When I implement PBKDF2 in a server and client, it is my understanding (could be way wrong, sorry), that the server keeps the encrypted/hashed password in the database, and the user sends his or her password over the net and then it is checked by the server for validity.
This is basically correct. When setting up an account the user sends user
and pass
to the server. The server stores user
and PBKDF2(pass)
and then discards pass
. When logging in the server looks up against the user
column and compares PBKDF2(pass_as_submitted)
to the value stored when the account was set up. If they match, the user is authenticated.
Do I just depend on the networking library or SSL to protect this information?
In the sort of situation you're talking about, yes.
Would it be wise to perform an SHA2 hash on the password client side, and then send that to the server and then check the sha2 has against the PBKDF2 hash?
No. The problem here is you're just changing the thing you're keeping from the user's password to a hash of the user's password. It's still known to an attacker who can read the database.
(There are reasons this is marginally better than knowing the password, most particularly in case of password reuse. However, these do not justify such an approach.)
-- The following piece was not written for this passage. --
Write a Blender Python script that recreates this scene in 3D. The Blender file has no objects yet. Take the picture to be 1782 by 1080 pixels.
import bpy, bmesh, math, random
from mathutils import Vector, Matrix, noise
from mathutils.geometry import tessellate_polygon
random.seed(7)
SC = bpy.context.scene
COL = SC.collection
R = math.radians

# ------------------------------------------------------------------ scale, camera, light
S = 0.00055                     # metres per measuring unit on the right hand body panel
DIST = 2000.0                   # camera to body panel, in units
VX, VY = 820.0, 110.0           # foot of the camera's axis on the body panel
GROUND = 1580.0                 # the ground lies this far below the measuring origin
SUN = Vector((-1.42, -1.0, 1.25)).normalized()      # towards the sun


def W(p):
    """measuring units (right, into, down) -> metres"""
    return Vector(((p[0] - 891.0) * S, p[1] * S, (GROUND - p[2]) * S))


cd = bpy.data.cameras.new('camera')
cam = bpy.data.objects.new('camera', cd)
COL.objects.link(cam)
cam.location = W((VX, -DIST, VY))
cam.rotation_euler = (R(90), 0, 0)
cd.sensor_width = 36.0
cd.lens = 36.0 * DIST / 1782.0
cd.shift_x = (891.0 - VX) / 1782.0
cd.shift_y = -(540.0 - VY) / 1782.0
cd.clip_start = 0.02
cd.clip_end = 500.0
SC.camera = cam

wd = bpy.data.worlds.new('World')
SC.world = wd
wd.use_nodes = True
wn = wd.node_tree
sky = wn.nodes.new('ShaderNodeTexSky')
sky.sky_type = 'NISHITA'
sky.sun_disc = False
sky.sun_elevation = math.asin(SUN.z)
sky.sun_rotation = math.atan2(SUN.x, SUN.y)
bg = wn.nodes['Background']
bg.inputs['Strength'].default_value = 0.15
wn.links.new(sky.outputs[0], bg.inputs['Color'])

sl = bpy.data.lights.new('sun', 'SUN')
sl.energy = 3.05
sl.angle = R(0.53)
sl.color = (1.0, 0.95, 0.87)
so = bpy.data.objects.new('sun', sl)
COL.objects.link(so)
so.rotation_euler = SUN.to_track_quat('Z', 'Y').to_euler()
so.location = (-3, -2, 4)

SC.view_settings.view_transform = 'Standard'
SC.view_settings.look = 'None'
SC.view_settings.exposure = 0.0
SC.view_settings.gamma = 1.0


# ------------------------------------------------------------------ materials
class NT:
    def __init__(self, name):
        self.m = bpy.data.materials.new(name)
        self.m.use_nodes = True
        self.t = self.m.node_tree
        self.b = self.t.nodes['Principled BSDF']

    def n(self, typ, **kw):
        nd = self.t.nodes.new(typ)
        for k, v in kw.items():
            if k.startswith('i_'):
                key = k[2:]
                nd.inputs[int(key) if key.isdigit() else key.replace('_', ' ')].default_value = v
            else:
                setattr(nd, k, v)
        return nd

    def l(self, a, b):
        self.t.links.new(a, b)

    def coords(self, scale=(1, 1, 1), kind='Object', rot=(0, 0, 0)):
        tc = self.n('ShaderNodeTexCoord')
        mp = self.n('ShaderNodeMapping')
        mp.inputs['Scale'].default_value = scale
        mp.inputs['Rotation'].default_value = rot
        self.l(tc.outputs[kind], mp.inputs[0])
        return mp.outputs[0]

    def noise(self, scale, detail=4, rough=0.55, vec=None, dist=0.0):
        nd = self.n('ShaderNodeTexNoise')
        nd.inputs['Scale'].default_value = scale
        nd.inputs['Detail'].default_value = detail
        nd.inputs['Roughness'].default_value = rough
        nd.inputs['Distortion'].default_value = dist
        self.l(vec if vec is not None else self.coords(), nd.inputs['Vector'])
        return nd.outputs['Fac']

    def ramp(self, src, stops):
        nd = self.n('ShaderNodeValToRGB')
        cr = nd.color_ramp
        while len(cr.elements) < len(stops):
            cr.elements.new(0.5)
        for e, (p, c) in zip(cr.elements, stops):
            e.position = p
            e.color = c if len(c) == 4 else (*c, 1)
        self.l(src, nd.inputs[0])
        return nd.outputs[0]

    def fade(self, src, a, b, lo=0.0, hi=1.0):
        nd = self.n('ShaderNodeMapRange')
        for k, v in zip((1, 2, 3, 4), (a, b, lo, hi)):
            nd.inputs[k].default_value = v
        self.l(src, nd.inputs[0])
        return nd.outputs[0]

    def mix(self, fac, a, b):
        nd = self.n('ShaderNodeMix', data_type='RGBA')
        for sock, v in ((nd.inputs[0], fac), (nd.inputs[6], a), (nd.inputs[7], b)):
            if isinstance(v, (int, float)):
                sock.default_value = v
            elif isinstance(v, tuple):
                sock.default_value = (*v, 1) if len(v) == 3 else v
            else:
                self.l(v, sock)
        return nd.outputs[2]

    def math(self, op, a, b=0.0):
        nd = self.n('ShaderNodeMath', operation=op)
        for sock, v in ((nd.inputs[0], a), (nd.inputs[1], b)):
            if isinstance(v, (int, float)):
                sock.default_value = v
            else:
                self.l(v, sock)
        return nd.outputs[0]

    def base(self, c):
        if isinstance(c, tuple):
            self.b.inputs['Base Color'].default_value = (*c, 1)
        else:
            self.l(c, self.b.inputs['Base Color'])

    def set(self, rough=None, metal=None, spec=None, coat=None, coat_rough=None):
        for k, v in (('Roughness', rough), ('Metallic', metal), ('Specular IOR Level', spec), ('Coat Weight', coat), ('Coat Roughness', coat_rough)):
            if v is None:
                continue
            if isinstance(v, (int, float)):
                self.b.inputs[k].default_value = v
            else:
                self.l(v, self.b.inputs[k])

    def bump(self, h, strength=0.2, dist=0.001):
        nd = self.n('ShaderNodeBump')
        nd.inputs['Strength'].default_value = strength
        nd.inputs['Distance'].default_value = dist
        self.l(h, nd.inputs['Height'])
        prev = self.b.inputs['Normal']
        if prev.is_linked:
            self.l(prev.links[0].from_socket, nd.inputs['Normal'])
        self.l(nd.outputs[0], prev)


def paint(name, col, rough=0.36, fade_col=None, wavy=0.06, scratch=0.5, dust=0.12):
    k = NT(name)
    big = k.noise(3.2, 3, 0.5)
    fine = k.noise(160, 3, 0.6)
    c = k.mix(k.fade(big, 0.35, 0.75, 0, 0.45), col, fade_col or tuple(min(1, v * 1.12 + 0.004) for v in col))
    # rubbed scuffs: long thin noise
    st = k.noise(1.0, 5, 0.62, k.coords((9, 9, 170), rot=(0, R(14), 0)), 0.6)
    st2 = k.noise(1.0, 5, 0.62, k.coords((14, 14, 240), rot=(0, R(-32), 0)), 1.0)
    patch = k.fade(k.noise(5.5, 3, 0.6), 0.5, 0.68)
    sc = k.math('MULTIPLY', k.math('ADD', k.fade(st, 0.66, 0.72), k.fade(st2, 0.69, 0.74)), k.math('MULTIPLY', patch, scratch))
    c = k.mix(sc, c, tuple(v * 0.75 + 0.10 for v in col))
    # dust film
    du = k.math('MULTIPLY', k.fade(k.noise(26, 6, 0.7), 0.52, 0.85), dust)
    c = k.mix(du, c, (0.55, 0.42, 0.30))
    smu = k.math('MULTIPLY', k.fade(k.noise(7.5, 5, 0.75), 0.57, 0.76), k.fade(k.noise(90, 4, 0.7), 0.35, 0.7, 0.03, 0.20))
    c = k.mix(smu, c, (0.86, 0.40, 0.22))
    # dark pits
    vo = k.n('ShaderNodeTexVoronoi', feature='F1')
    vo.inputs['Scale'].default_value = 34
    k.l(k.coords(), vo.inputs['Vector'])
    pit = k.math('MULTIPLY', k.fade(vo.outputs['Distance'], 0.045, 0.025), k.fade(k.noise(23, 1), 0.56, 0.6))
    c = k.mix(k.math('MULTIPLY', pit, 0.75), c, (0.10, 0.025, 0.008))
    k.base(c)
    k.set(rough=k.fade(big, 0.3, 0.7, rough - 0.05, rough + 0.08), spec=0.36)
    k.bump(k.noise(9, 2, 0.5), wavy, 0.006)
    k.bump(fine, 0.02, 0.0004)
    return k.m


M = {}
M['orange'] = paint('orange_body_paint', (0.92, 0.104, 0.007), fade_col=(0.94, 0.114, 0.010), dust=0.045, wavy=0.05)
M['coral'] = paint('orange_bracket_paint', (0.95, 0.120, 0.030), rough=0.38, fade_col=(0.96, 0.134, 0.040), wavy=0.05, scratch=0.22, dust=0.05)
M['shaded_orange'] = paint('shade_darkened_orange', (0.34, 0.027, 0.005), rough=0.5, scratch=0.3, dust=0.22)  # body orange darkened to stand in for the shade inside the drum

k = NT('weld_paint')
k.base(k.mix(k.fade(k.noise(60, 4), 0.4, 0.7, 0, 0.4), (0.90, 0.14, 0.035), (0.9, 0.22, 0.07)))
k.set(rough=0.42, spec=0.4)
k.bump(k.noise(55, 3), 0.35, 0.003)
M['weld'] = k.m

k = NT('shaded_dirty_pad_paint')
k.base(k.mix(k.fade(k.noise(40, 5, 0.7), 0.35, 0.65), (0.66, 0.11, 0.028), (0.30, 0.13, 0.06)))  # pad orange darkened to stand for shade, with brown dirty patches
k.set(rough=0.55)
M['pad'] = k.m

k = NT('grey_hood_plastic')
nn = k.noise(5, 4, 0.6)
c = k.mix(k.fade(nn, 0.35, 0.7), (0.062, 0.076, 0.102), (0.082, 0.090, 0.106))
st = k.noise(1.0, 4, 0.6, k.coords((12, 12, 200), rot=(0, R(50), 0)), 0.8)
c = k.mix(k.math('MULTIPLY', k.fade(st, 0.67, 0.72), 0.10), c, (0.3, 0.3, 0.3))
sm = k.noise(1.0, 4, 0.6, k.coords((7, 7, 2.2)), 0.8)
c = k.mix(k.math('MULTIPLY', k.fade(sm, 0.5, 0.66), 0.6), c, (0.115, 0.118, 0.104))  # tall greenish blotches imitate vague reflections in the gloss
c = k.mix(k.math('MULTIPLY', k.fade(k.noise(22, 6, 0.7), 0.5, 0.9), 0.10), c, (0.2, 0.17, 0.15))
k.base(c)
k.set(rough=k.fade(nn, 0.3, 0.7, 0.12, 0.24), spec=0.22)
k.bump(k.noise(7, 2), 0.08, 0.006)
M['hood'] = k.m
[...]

It's worth pointing out as well that SHA2(password)
will not match PBKDF2(password)
.
What kinds of these things are done normally by the professionals?
First, use TLS (aka SSL). Having a good, encrypted connection between client and server is first priority. For a website, you should use TLS on every page, not just when sending the password. At the very least it must be used on the login page and on the request that receives username and password information.
Your TLS connection should be set up properly: it should use HSTS if appropriate (and it's a website). It should avoid outdated algorithms (only support TLS 1.1+ if possible). It should use appropriate cipher modes.
Beyond that, it depends on your use case. Perhaps it's worth implementing two factor authentication - be it using TOTP or SMS codes or similar. Perhaps you should be looking at logins without passwords, for example using client-side TLS certificates or OAuth2 tokens. Maybe you should use an existing authentication library like Kerberos. Maybe you need to look at password policies to ensure users are setting good passwords or pass phrases.
These questions are complex and depend on your use case. Thinking about them is the big first step most people don't take. Using PBKDF2 is a great start but there's no universal answer. If possible, get an expert to do your security analysis. If not, open source plus some promo can often get people to look at it. Worst case scenario, read up on security, check out the OWASP Top 10 and think about every part of the system. Where possible use existing libraries made by experts. If you have to roll your own, you're probably doing it wrong.